Since announcing an expected adjusted profit before tax (PBT) of £915m-£935m on 9 April, the share price has soared 28%.
But it’s a different story today (21 May). This morning, the group confirmed its adjusted PBT for FY25 was £923m. No surprise there. And it announced a 11.1% increase in its dividend. This sounds like good news to me.
However, by mid-morning, the shares had tanked around 8%.
What’s going on?
After taking a closer look, I think it must be the trading update that’s spooked investors.
Although everything’s said to be in line with expectations, during the 13 weeks to 3 May, like-for-like (LFL) sales were down 2%. However, excluding the impact of currency movements, acquisitions and disposals, organic sales were up 3.1%. Using this measure, all regions reported growth.
In my opinion, although LFL sales is a useful key performance indicator, it’s overall revenue growth that matters.
Although describing the market as “volatile and promotional”, particularly online, the group’s managed to maintain its gross margin. Encouragingly, it’s steadfastly refused to engage in extensive discounting, which is widely deployed in the sector.
On reflection
After the progress that’s been made in recent weeks, it’s disappointing to see such a negative share price reaction to today’s news.
It suggests to me that although many investors (like me) believe the group’s shares offer good value, the majority aren’t yet convinced that the company’s going to grow like a FTSE 100 company should. This means any slightly disappointing news – like the first quarter fall in LFL sales – makes them nervous.
And although the company’s increase in dividend is significant in percentage terms, the stock’s yield is poor.
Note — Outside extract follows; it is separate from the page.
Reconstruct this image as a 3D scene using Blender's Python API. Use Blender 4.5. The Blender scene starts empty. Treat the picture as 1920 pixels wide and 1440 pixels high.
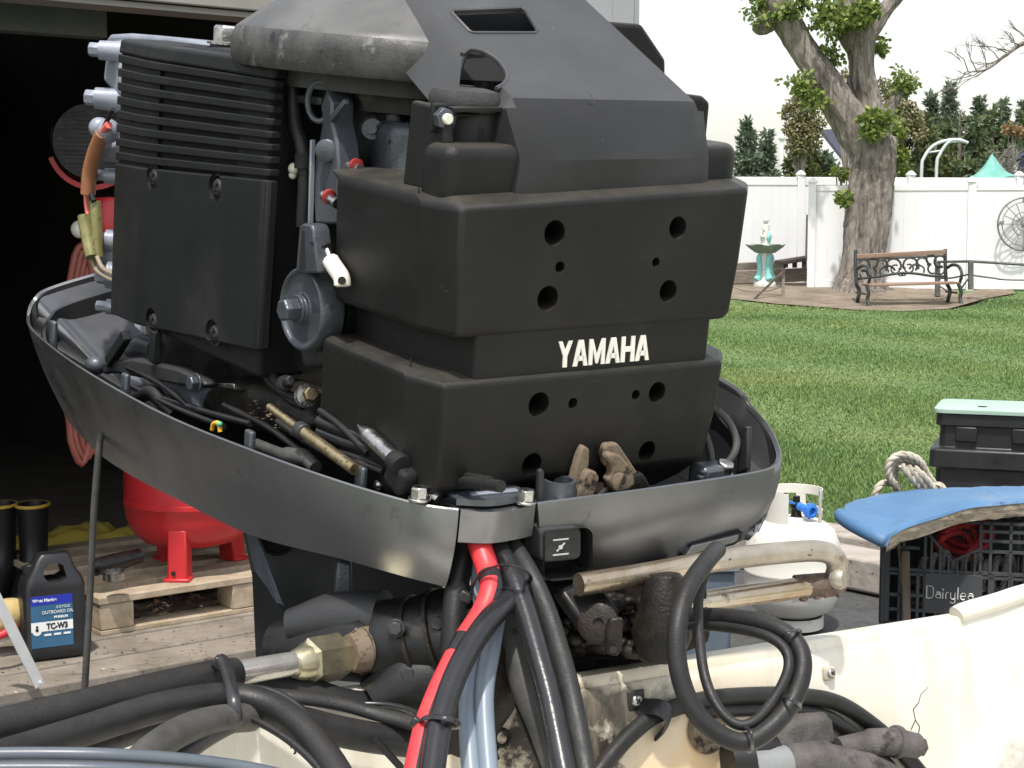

Therefore, the investment case relies on a strong growth story rather than generous dividends.
Adjusted PBT for FY26 is expected to be in line with the current consensus of analysts of £920m. If realised, this is less than in FY25. But there’s a wide variation (£878m-£982m) in the forecasts.
Understandably, the company’s cautious about the impact of President Trump’s tariffs. Following the acquisition of Hibbett, the US is a key market for the group. Assuming higher import taxes are passed on to customers, there’s likely to be a drop in demand. If they are absorbed by the company then earnings will fall.
It’s a lose-lose situation. As expected, the directors are “monitoring the position carefully”.
As a shareholder, I don’t see much in this morning’s press release to change my view about the company’s prospects. Current trading’s okay and its top line is growing. Also, its recent expansion in America and Europe helps to remove a reliance on the UK where economic conditions appear fragile.
And even after the recent share price rally, the stock still appears cheap to me. It’s trading on seven times FY25 earnings.
For these reasons, I plan to hold on to my shares.